Monevator readers who don’t visit the site don’t always realize there are multiple writers here, albeit with myself and T.A. doing by far the bulk of the heavy lifting. That’s perhaps another reason for the recent confusion.
In any event, don’t expect this to change.
As my personal investing style indicates, I am pretty broad-minded about what can work investing (note: that’s not the same as what is most likely to work).
Moreover I believe hearing different (sensible) points of view is more beneficial to you guys – and to me, for that matter – even if it ultimately just reinforces our own contrary convictions.
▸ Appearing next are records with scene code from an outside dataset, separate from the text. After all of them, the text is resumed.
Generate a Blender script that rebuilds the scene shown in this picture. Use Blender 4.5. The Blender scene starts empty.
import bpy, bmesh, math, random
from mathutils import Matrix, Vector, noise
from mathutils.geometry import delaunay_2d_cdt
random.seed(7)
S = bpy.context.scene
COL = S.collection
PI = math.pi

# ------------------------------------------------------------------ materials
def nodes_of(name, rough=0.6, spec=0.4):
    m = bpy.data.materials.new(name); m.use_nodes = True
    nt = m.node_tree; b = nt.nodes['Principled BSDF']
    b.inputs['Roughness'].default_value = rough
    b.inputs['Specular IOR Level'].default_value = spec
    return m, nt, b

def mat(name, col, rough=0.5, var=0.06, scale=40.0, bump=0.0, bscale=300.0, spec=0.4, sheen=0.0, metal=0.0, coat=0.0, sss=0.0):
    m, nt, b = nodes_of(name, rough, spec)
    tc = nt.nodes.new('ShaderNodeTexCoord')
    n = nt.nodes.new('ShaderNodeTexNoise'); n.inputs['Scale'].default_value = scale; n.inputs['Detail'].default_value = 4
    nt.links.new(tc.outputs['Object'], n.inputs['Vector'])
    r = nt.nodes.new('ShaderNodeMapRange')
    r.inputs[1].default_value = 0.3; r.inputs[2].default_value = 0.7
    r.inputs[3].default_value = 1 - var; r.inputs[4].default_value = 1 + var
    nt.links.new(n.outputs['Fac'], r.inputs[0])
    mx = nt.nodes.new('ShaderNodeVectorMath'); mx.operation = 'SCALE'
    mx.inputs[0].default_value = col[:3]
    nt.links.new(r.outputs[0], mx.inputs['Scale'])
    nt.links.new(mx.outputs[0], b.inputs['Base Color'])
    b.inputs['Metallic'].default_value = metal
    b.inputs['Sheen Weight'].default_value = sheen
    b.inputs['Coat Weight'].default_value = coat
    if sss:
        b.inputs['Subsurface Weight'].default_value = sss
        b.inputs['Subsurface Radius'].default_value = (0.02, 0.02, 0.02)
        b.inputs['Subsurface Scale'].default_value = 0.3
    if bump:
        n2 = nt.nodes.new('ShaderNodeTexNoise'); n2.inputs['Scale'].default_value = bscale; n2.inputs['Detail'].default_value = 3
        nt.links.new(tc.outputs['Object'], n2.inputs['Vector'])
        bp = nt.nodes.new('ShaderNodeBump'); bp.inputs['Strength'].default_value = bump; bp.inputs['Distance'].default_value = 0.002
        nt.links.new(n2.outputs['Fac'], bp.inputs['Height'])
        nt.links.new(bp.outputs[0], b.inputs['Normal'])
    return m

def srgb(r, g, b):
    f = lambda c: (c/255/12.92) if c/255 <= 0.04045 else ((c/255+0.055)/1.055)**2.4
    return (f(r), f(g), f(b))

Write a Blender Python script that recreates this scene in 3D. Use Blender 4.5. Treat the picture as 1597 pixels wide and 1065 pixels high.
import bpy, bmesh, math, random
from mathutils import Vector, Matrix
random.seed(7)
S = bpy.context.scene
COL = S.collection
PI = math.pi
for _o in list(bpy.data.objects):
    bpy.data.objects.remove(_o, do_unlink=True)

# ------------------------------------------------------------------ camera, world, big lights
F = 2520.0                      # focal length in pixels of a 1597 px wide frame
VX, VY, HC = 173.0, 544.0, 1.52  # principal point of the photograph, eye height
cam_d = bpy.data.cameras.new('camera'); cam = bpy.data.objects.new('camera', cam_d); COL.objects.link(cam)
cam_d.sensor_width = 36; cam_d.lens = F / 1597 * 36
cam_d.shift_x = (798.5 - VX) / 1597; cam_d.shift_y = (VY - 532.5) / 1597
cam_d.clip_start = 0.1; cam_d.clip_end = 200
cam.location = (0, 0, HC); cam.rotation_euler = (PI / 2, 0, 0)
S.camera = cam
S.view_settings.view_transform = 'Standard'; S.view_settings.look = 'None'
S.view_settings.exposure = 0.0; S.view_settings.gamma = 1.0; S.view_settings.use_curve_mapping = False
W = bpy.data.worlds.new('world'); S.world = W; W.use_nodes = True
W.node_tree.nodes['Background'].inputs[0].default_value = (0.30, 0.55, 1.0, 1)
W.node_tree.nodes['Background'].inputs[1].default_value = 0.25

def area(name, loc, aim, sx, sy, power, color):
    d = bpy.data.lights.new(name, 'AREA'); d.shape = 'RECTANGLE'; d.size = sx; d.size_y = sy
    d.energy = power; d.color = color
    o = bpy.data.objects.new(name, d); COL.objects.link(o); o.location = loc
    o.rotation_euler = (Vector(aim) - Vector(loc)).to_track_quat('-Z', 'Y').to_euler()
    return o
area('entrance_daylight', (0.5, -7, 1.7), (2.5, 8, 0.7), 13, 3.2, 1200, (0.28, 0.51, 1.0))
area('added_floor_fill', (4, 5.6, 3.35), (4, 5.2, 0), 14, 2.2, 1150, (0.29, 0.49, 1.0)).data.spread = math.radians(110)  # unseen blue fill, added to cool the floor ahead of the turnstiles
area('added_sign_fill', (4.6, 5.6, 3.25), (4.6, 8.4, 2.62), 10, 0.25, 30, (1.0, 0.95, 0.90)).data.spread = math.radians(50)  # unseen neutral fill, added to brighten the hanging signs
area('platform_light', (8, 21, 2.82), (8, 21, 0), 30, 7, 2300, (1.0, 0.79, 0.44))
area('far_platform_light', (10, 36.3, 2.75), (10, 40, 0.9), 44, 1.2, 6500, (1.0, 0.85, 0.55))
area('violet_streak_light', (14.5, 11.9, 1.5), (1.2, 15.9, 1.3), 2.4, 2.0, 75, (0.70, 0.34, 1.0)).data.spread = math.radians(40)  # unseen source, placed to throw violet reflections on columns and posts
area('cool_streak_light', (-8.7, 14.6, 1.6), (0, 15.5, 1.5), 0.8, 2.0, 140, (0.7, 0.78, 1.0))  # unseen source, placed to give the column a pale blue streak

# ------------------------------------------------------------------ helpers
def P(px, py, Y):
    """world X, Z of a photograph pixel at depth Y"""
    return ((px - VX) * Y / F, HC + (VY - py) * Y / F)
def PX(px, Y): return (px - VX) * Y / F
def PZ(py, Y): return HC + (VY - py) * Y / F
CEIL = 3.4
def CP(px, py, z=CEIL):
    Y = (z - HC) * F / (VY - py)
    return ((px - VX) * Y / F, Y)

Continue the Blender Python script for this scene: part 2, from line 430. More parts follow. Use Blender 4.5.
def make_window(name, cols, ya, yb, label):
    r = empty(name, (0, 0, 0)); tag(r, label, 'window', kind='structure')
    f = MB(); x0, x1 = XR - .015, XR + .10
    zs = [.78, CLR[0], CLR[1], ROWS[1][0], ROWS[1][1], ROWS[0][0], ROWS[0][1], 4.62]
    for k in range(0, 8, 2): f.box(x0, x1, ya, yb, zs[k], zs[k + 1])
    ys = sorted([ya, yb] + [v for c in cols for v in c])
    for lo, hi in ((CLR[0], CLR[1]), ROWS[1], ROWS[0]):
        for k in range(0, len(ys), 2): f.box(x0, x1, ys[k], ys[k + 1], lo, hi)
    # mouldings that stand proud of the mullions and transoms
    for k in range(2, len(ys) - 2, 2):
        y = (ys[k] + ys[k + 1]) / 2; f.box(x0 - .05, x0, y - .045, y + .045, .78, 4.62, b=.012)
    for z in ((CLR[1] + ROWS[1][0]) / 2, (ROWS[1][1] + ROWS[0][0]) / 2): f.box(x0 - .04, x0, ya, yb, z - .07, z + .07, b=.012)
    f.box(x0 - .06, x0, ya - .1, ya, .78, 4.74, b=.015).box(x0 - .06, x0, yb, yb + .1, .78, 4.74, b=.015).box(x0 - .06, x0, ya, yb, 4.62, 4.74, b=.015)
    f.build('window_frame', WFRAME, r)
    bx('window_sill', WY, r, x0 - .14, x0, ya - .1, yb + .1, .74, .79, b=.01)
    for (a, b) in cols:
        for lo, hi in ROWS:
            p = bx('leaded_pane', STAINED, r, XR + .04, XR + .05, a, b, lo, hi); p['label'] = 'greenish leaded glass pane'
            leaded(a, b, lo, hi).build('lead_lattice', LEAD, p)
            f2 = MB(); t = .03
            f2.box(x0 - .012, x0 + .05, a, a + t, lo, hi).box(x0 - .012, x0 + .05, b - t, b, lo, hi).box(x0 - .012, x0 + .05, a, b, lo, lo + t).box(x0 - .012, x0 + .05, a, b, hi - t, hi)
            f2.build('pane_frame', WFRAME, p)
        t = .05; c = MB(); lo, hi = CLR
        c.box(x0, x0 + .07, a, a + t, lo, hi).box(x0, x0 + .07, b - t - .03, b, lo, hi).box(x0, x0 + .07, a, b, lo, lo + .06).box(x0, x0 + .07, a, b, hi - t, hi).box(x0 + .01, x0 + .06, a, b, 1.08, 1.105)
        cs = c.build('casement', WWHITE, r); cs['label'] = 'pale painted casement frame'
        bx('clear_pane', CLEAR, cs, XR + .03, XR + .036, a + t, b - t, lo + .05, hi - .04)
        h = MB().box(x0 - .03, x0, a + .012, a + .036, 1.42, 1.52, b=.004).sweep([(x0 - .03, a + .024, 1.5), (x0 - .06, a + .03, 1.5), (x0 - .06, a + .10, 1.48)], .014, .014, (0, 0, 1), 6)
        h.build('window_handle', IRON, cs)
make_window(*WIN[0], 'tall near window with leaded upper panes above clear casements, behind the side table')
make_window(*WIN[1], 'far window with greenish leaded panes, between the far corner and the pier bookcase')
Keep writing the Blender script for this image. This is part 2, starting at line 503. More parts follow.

Until I manage to get Warren Buffett signed up as a contributor (The Wallet, perhaps?) I don’t think any of us has earned the right to preach the one true path of investing, whether we happen to be writing articles or are readers responding to them in the comments.
“To learn which questions are unanswerable, and not to answer them: this skill is most needful in times of stress and darkness.”
― Ursula K. Le Guin, The Left Hand Of Darkness [21]
The very best of luck in finding what works for you.